On the day we left, I think we hugged for hours. I broke down into tears in Arworn’s arms, loving so much this woman who gave everything she could to these students, to us. I have never met anyone so compassionate. She does not know how I think of her, as a mother, as an angel. I swung my necklace around An’s neck, giving her the one thing I knew she associated me with the most. I hope she will think of me every day. I know I think of her.

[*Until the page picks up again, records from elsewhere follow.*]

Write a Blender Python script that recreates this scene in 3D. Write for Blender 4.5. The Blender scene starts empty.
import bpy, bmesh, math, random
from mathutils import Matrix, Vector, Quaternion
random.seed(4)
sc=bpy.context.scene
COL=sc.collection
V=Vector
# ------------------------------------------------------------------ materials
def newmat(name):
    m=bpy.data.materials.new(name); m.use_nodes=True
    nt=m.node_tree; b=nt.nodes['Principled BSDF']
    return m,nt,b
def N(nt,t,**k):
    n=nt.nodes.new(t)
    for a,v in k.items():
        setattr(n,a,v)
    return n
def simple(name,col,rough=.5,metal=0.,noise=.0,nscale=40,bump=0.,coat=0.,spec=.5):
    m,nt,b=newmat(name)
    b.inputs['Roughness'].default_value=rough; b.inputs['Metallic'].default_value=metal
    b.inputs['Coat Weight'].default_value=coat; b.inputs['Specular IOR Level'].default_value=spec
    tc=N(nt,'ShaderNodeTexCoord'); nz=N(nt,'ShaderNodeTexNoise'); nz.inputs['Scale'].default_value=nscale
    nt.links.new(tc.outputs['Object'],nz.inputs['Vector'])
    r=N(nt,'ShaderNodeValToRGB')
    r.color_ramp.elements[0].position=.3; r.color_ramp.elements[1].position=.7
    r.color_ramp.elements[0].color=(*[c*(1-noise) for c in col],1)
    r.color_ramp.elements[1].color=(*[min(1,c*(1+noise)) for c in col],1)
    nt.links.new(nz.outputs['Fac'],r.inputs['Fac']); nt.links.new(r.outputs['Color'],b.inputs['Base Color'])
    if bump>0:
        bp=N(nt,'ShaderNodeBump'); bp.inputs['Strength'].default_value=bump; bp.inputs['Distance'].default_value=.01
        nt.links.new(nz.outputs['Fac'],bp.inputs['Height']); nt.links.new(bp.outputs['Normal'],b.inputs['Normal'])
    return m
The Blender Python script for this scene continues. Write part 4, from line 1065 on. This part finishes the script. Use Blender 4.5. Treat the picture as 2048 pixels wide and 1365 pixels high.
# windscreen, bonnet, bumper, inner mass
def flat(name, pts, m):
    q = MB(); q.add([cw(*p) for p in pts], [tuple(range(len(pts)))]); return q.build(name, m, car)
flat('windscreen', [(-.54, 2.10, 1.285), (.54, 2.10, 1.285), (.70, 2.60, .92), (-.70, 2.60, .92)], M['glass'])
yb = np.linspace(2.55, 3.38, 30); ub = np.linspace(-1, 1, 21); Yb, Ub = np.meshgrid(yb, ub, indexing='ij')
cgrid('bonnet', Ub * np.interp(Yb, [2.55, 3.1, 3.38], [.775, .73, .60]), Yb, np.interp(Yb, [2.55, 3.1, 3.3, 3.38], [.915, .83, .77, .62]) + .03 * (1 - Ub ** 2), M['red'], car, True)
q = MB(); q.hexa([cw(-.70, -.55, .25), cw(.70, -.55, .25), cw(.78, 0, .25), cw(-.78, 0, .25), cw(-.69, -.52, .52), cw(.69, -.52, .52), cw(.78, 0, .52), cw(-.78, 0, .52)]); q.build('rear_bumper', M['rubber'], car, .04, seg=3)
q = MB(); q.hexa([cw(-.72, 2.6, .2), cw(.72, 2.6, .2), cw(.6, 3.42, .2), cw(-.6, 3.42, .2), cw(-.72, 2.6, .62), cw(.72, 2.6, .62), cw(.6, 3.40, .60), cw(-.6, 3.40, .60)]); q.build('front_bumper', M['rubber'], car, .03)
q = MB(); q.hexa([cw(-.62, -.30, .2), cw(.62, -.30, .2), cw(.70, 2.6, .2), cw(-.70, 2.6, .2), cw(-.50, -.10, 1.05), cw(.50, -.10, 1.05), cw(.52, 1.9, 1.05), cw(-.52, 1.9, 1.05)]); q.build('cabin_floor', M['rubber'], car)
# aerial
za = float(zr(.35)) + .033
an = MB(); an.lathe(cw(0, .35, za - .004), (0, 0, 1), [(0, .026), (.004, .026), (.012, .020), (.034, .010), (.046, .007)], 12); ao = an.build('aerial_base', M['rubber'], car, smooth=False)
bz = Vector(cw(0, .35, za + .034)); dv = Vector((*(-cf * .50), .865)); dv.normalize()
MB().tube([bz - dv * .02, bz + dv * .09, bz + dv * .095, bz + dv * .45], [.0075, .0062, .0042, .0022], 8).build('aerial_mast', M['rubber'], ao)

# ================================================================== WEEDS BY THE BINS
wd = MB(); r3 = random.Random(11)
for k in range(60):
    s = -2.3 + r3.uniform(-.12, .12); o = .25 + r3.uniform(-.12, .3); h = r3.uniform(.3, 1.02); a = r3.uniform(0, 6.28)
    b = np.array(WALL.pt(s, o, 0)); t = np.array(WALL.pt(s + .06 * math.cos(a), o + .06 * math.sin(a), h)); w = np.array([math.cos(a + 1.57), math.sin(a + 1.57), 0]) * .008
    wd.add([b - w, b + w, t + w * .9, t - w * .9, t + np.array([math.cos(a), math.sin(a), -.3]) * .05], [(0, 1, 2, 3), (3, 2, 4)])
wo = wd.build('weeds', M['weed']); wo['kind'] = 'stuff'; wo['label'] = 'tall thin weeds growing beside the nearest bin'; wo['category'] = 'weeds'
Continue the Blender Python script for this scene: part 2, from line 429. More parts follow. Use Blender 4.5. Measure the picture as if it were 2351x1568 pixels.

I held Gun for the longest. It was a hard goodbye. I do not know if I will see her again. As I entered the car I pressed against the window signing “I love you” to her and blowing kisses through the glass. When Amanda pulled open her window I reached through to Gun’s hand. I still see her through that dusty, sun-lit window, right next to me, and yet already worlds apart. I cried as we pulled away, keeping Gun’s beautiful face in my mind for the eight-hour ride back to Bangkok.




XIII.



I tell people that I traveled to Thailand, but I really traveled to Phapang. I traveled to Gun, to An, to Arworn, to the mountains that looked over hard working rice planters and their children, over a place so special and so important. To a place where the people hold an appreciation, hope, and kindness so strong that it overpowers any disadvantage that they may have. They are a flame that lights up a small part of this world. I found in this place something more important. Something that matters more than anything else I know, that will always matter more.
I will remember these Thai people and what they have taught me as I take my life down many different paths. Just as the children holding my hand could approach the murky waters, I feel that in holding theirs, I can wholly approach this unclear world. The small connections made there, so intangible now, live in the thinning cotton strands around my wrist, in my memory of Gun’s face, and in my heart. As the balloons float away, I will forever be looking up into the darkness and see the flame of Phapang floating up toward the heavens.